I forgive myself for accepting and allowing myself to fear the opinion of others that I am not effective.
When and as I see myself suppressing action because of a fear of what others may think, I stop I breathe. I realize that I'm only building up the the same point of ineffectiveness through the allowance of the fear of the label 'ineffective.'
I commit myself to push through this fear and work through my nail biting, in fact, regardless of how long it takes.
Continuing, today I realized that I still have quite the charge behind the fear of having my nail ripped off. This girl was sharing a funny story of how it happened to her and I reacted going as far as saying "I don't want to hear it," half jokingly.
This charge was set by one of my original memories that lead me into the nail biting lifestyle nearly 15 years ago. My brother had an accident with the screen door and his nail was ripped off his finger. There is a visual image that pops up and is strongly associated with a feeling of "ahhhhh!" or intense aversion. I will focus on this one point today, as it is the foundation for this habit.
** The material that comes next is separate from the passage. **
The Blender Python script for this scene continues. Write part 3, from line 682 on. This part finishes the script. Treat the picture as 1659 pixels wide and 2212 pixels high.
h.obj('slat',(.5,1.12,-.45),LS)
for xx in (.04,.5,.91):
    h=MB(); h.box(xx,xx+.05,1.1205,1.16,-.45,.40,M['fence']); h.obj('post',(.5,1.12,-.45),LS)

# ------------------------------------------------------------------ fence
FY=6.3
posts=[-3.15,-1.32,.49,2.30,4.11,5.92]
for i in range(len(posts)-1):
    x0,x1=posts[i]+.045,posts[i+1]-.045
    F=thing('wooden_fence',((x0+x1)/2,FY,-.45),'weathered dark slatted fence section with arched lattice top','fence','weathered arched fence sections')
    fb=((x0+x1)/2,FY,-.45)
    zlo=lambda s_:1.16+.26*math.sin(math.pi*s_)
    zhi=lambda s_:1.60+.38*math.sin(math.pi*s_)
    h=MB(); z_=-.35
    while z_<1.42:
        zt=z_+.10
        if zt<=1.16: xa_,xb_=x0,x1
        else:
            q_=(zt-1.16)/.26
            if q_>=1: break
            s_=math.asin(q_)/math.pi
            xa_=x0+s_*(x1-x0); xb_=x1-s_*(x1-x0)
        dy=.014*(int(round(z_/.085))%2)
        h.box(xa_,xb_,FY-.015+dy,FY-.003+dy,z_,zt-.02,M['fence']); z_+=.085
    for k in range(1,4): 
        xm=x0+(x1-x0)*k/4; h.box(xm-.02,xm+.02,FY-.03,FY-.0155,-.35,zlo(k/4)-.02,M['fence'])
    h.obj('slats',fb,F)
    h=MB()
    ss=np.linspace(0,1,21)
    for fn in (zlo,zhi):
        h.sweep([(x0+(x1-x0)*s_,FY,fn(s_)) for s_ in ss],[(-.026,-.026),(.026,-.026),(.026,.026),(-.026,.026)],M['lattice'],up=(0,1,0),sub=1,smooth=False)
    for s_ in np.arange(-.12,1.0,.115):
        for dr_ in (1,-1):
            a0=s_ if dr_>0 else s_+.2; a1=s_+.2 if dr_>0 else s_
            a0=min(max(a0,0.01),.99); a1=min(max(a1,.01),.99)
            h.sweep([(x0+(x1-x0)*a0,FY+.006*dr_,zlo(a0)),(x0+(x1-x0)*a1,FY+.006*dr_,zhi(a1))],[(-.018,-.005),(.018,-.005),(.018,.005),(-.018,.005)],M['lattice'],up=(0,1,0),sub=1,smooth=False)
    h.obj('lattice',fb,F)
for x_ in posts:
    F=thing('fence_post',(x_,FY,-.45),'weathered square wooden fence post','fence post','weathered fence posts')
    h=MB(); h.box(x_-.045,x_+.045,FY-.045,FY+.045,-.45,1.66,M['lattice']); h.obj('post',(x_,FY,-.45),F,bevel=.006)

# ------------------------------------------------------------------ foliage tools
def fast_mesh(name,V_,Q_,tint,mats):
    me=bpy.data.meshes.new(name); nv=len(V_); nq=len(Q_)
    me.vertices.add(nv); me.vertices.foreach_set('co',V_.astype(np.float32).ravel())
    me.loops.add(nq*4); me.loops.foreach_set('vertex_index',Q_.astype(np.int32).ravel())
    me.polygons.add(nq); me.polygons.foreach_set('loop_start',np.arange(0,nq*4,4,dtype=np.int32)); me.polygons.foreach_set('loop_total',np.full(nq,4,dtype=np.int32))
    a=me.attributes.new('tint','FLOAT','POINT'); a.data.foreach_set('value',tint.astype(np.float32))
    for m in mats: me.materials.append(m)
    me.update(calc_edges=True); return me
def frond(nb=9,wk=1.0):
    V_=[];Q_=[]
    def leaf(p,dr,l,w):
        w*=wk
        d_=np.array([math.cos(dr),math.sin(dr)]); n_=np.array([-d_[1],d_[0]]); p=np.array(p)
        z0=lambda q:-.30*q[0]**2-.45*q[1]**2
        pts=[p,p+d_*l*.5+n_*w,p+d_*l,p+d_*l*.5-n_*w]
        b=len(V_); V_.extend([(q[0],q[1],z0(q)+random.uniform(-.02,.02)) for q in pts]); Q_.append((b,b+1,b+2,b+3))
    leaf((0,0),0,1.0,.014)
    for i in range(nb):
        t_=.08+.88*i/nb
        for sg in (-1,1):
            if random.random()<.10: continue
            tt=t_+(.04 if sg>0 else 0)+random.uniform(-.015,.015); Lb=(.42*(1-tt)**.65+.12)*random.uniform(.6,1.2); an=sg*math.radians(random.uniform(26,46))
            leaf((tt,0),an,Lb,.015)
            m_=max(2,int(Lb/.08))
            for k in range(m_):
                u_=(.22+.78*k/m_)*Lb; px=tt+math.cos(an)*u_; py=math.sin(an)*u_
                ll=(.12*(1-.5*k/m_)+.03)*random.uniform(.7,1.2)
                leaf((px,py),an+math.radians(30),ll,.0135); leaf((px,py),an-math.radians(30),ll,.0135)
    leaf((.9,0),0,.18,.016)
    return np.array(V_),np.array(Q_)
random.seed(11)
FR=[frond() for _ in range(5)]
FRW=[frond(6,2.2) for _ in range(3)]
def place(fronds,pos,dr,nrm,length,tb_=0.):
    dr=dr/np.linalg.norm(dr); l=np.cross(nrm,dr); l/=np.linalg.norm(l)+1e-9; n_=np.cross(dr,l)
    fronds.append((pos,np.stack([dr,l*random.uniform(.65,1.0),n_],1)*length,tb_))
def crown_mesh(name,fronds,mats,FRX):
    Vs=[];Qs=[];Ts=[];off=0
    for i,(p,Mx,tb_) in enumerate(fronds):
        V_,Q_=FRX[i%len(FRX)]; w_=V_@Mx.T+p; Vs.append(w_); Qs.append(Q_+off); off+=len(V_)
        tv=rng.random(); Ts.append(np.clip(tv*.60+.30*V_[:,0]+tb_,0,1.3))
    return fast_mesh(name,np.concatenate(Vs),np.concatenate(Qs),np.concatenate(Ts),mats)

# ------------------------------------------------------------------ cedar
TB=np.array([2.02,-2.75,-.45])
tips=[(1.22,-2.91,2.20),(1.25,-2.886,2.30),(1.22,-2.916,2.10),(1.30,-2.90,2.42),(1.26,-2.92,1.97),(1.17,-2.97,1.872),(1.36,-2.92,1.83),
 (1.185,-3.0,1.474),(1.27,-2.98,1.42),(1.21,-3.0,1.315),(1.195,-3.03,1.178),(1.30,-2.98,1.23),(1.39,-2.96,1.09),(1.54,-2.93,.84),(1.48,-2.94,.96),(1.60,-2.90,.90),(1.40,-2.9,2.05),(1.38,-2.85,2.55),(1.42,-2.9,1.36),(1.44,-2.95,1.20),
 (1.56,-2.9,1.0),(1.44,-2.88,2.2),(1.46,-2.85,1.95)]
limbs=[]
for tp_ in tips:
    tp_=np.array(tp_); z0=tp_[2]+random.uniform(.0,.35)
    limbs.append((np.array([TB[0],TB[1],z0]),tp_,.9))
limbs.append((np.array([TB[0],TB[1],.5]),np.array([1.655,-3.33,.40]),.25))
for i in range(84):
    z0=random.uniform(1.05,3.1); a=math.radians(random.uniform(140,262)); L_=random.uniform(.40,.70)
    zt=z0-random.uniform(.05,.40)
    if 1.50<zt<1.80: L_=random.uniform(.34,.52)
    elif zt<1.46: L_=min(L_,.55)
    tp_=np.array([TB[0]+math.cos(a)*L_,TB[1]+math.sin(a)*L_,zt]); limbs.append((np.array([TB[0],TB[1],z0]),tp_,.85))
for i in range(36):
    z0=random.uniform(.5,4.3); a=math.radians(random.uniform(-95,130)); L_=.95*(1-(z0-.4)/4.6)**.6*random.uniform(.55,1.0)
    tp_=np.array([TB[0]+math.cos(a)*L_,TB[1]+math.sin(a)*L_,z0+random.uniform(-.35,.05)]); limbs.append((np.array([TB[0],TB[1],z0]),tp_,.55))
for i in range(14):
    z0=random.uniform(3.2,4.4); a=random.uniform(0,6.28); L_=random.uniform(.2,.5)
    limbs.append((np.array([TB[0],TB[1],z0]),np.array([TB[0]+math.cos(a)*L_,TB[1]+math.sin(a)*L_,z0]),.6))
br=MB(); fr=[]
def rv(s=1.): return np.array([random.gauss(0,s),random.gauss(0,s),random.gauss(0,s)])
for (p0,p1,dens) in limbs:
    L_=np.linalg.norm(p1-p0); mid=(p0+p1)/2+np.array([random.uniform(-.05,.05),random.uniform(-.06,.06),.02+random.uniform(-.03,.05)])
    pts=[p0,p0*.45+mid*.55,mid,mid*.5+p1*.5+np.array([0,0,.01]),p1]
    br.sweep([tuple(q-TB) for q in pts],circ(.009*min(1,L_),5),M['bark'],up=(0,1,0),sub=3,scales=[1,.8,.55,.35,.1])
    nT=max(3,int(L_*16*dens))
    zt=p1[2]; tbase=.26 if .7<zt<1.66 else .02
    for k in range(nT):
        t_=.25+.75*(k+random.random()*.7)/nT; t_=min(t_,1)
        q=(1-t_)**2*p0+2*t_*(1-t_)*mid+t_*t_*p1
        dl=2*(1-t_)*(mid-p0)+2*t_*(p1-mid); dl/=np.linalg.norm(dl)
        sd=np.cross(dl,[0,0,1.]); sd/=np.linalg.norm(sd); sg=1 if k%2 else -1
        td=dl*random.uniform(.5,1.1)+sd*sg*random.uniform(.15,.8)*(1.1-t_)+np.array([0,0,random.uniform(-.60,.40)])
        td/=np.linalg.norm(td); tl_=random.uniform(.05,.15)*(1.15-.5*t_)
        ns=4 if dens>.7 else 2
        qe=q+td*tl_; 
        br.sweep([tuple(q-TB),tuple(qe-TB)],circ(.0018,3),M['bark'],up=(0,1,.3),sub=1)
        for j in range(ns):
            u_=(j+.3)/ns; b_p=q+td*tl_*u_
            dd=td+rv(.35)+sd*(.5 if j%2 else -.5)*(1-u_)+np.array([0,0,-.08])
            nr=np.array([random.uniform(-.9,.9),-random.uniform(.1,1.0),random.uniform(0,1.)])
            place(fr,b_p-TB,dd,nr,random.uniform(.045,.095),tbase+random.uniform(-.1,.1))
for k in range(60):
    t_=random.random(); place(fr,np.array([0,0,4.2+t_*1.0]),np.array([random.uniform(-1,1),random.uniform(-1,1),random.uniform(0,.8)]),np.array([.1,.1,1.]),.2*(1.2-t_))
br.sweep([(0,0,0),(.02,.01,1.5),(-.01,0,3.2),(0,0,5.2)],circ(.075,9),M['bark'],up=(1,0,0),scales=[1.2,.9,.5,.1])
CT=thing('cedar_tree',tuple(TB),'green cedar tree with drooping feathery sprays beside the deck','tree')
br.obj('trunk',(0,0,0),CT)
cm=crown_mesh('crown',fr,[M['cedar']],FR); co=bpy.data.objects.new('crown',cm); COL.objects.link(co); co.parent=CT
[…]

I forgive myself that I have accepted and allowed myself to attach the image of losing a fingernail to a negative experience of discomfort within my mind. I have not experienced this myself, but through the imagination of how it would feel, I created an imaginary fear experience.
I forgive myself for accepting and allowing myself to create an fear based on an imagined experience in my head in relation to what I've seen.
I just noticed an interesting connection. In the second paragraph above, I alluded to how a fear within self, manifests. Fear of ineffective -> being ineffective, through or because of the fear. Now, I see that my fear of the pain associated with having no nail, happens to me every time I bite or clip my nail too short. HA! I've experienced the pain of which I feared, many times over, through the biting of my nails that I justified: Having short nails means I won't easily get my nail ripped off. I feel pain every time my nails are too short! This is incredible, to see how my fear is the opposite of effective in accomplishing the goal.
I forgive myself for accepting and allowing myself to believe that by biting my nails I decrease the risk of pain from exposure of the flesh under my nails.
I forgive myself for accepting and allowing myself to believe that my fear is worthy and effective in its expression.
I commit myself to realizing when any fear is driving itself and creating an experience related to that fear without me knowing.
I commit myself to making sure that I know why I'm doing any particular action so that I may break down the bullshit and support life with the entirety of my expression.